Jika yang dekat-dekat Jakarta saja seperti itu, bagaimana yang lain bukan? Kaca mata Jawa sentris memang merusak cara pandang berbangsa. Layak jika pusat pemerintahan dipindahkan.
Keenam, menjadi mendesak ketika keungan negara yang disalurkan ke daerah-daerah itu demikian besar, namun masih pula banyak yang seperti ini. Apa maksudnya? Ada yang bermasalah. Apakah permainan anggaran, atau salah pengelolaan. Dua hal yang berbeda, namun sama-sama merusak.
Miris sebenarnya, apalagi jika pemimpinnya tidak memiliki visi dan misi untuk mengubah pola pikir bersama.
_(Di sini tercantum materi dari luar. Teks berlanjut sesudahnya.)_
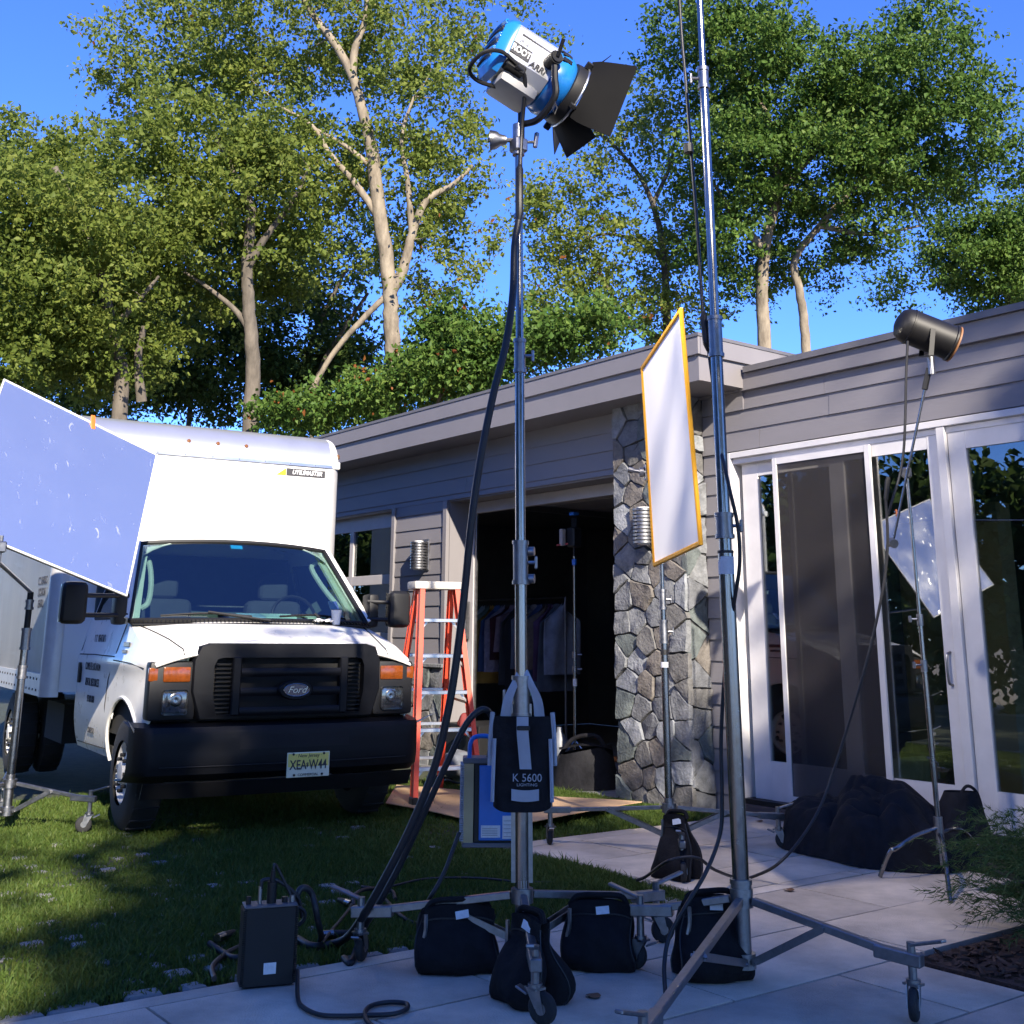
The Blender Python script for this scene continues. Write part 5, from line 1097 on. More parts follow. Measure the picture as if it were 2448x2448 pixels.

Baik dirinya apalagi rakyatnya.
Ketujuh, penyakit pilkada langsung dan permainan partai politik. Ini masalah mendasarnya. Permainan politik yang tidak sehat. Mau uang, mau dinasti, toh ujung-ujungnya pembangunan terbengkalai, yang penting kembali dulu modal yang telah dikeluarkan. Sederhana sebenarnya ketika pembangunan mandeg namun gaya hidup pejabatnya mewah, bisa ditengarai ada permainan di sana.
Coba jika karena Jakarta genting dan uang untuk balap tamiya, eh mobil listri itu bisa dialihkan untuk membangun  jalan di desa-desa, jauh lebih baik bukan? Itu kan milik Jakarta, bukan milik Lebak. Miris di sampingnya mau membuang anggaran, eh di sebelahnya orang melahirkan di jalan. Ini ironis benar.
Jokowi memang terlalu, minimal dalam dua kepemimpinan ini. Satu bupati dengan visi pembangunan minim. Sisi satunya gubernur dengan anggaran luar biasa. Dan kedua-duanya tetap saja melaju di dalam maaf kenaifannya. Buat apa anggaran negara gede untuk aparat jika pemikiran hanya sekelas itu. Mungkin RT saja bisa hemat beaya pilkada dan juga bayar bulanan.
Miris melihat di tengah gegap gempita pembangunan masih ada kisah seperti itu di depan mata. Provinsi yang masih dalam jarak tempuh dengan mudah dari ibukota negara lho.